Tum ne tou thakk kay dasht mein khaimay lagaa liye

Tanhaa kattay kisi ka safar tum ko iss se kya?

(Fatigued by travel, you have halted to respite in the desert

What do you care if someone is left all alone to continue this journey?)


Tu badaltaa hai toh be-saakhta meri ankhain

Apnay haathon ki lakeeron se ulajh jaati hain

(Whenever you change, my eyes unwittingly

Wander over my fate in the pattern of my palms)

This contrast is not a contradiction but a reflection of different shades of human emotion. Parveen paints a painfully realistic story of realization, growth and evolution which anyone with an ability to feel can find relatable.

Her words reflect the undying love of a woman who, when she loves, does so with unparalleled passion. She ends up hurt but she is not scared of loving, selflessly. What is impressive about her approach is that, despite the hurt of betrayal and parting, she leaves no trails of bitterness, vengeance or self-pity in her poetry.

She has no hatred to spew:

Tera pehloo teray dil ki taraah abaad rahay

Tujh pay guzray na qayamat shab-e-tanhayi ki

(I wish for you a well-pleased life, a contented heart,

And a hope that you never have to suffer the agony of loneliness)

She is unapologetically sure of herself:

Kon chahay ga tumhe meri tarah,

 Ab kisi se na mohabbat karna

(No one will love you the way I did,

 So do not fall in love again ever!)

Her thinly-veiled confidence in herself gives her grounds for a lucid optimism even amid darkness:

Tujh ko kho kar bhi rahuun khilwat-e-jaa’n mein teri

Jeet paayi hai mohabbat ne ajab maat kay saath

(I lost you but in your hours of solitude, you always feel me by your side

My love suffered a defeat, yet strangely it emerged victorious)

Apart from ghazals that mainly revolve around the themes of romance, Parveen also broached bolder societal taboos in her free verse. Additionally, she wrote about other social issues and expressed concerns for the poor in her writing.

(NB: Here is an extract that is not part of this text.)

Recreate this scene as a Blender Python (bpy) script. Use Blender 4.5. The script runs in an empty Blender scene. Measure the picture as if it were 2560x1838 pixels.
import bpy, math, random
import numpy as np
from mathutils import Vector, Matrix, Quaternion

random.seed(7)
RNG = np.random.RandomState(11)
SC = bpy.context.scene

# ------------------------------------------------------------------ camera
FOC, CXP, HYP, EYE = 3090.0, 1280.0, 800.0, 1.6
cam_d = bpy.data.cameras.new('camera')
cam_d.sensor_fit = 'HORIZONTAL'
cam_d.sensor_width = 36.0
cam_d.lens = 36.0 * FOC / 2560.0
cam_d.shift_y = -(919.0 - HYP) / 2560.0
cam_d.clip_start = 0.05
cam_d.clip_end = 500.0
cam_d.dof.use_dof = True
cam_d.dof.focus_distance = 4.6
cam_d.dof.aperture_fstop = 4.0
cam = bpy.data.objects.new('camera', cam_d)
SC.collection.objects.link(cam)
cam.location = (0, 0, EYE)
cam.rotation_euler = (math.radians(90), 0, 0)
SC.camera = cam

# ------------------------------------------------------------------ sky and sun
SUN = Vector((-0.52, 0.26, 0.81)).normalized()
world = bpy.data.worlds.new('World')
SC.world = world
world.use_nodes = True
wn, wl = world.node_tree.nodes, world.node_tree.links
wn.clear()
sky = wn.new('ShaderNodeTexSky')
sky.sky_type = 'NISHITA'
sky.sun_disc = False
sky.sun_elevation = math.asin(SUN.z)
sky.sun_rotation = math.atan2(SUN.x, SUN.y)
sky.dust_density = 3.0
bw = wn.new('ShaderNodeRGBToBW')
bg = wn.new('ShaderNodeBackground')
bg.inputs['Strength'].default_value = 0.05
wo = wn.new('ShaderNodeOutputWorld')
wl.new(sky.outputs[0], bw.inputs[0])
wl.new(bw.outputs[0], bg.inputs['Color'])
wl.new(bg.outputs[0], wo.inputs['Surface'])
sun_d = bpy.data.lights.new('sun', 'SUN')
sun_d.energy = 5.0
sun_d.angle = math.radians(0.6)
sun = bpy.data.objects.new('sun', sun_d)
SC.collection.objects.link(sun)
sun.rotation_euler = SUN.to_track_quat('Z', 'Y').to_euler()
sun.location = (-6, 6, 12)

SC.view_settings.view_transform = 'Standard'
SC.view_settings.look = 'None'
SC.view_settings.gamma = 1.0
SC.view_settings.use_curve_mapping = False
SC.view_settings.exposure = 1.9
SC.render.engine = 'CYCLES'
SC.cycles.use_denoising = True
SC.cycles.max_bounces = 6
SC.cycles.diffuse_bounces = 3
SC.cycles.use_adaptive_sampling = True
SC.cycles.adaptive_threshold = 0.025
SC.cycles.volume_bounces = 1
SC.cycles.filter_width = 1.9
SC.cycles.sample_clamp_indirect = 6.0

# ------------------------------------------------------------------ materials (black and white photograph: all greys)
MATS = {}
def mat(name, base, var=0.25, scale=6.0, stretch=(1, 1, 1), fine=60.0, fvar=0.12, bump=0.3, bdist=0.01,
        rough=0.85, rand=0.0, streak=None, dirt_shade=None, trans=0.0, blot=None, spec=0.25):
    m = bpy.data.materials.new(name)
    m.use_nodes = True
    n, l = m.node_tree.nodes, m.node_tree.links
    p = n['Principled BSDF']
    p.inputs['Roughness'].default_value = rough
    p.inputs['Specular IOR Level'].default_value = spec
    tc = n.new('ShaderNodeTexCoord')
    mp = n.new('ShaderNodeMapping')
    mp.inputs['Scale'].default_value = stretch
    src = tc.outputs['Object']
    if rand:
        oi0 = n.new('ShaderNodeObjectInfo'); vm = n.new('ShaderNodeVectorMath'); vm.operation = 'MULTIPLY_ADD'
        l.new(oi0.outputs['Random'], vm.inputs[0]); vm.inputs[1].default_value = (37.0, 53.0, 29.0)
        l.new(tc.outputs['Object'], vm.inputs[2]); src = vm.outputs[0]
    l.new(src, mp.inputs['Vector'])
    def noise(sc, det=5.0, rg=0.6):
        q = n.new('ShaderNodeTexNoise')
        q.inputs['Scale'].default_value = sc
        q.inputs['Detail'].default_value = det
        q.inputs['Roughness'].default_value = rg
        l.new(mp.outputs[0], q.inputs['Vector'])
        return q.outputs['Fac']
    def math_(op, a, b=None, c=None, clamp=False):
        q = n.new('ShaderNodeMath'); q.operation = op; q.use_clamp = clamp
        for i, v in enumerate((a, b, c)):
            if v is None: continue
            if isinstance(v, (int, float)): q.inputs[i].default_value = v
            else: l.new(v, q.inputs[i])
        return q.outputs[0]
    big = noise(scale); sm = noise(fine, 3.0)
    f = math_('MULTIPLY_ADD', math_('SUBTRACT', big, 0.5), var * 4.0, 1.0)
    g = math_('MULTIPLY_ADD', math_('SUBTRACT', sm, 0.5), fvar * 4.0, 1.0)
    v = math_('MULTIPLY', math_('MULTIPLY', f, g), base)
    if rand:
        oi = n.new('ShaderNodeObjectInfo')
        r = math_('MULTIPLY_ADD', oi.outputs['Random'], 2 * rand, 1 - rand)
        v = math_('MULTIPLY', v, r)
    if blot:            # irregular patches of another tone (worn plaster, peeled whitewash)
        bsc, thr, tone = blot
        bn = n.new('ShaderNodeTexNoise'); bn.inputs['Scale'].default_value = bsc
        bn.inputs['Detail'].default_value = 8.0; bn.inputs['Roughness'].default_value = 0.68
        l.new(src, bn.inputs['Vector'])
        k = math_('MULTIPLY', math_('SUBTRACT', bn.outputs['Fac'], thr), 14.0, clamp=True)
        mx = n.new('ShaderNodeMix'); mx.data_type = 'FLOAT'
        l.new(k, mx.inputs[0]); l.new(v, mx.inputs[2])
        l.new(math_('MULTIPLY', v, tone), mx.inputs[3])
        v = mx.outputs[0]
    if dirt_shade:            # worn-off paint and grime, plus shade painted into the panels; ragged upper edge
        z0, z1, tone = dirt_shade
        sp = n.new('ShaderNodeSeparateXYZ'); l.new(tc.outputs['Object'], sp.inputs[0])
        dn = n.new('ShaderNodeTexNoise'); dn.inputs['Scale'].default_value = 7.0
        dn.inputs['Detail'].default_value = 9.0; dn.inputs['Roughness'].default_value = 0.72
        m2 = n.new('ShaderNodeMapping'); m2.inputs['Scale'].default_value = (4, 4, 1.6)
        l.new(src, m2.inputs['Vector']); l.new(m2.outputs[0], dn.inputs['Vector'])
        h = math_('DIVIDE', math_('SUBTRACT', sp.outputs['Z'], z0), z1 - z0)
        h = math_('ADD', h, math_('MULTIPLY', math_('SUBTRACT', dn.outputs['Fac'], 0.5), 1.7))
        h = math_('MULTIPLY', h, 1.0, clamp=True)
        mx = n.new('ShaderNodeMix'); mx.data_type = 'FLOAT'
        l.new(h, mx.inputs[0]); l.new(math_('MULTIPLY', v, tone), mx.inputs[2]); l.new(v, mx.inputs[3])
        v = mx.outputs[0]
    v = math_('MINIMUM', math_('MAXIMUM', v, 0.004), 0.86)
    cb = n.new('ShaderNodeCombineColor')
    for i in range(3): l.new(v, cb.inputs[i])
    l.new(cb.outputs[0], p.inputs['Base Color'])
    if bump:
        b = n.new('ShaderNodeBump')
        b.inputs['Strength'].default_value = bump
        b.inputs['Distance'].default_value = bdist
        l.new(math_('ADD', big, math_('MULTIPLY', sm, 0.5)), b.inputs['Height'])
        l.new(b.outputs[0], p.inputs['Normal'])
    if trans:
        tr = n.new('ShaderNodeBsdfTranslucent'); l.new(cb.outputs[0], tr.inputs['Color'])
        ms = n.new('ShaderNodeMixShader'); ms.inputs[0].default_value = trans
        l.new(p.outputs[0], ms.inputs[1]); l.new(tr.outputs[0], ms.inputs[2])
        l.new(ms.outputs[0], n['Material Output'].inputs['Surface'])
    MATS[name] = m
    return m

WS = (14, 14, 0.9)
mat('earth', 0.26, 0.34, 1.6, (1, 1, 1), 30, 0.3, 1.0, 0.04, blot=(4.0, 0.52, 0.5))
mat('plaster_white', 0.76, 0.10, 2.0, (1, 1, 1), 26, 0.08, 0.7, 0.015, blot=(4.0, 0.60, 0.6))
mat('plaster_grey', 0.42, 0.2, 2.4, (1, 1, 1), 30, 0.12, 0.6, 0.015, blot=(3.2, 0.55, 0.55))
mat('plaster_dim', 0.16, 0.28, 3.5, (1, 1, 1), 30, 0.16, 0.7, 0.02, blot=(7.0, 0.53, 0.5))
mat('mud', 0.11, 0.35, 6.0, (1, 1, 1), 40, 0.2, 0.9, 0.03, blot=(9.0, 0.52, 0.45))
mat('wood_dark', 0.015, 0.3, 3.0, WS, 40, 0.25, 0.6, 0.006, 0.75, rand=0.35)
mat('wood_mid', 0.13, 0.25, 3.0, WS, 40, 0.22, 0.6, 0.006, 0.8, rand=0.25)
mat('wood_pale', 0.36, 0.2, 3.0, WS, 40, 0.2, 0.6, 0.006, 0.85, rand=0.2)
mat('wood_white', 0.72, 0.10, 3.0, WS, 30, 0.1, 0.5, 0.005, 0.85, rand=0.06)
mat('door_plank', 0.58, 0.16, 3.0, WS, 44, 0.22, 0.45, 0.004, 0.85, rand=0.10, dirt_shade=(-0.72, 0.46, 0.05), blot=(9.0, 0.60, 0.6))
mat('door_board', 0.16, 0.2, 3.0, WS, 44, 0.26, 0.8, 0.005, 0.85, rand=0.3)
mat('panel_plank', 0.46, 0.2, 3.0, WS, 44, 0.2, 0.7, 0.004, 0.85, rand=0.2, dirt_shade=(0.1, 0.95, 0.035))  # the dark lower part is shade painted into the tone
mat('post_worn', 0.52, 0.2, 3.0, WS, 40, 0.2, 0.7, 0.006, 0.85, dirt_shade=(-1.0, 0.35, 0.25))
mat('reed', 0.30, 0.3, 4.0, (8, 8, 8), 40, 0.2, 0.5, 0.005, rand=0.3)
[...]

Charagh bujhtay rahay aur khwaab jaltay rahay

Ajeeb tarz ka mausam meray watan mein rahaa

(The lamps continued to smother; the dreams continued to burn

A strange season of gloom had descended upon my country)

Characterized by a rhythmic flow and soulful lyricism, her expression was a balanced blend of ornate and simple language. She also occasionally juxtaposed English phrases in her Urdu free verse, introducing a degree of creativity and originality in her style. At places, there are also mild shades of sensuality set forth with a natural grace. She also used metaphors and personifications making her poetry more profound and vibrant, as illustrated here:

Abr barsay to inayat uss ki

Shaakh to sirf dua kerti hai

Masla jab bhi utha chiraghon ka

Faisla sirf hawa kerti hai

(The cloud pours at its own will,

The branch can only pray for it to rain.

It is only the wind

That gets to decide the fate of the lamps’ flame)

Parveen Shakir parted from us young and at the peak of her brilliance, but she left indelible words for us to remember her by. We keep her memories alive; we utter her verses in our regular conversations without our realizing (baat tou sach hai magar baat hai ruswayi ki, for instance), ensuring she continues to live amongst us.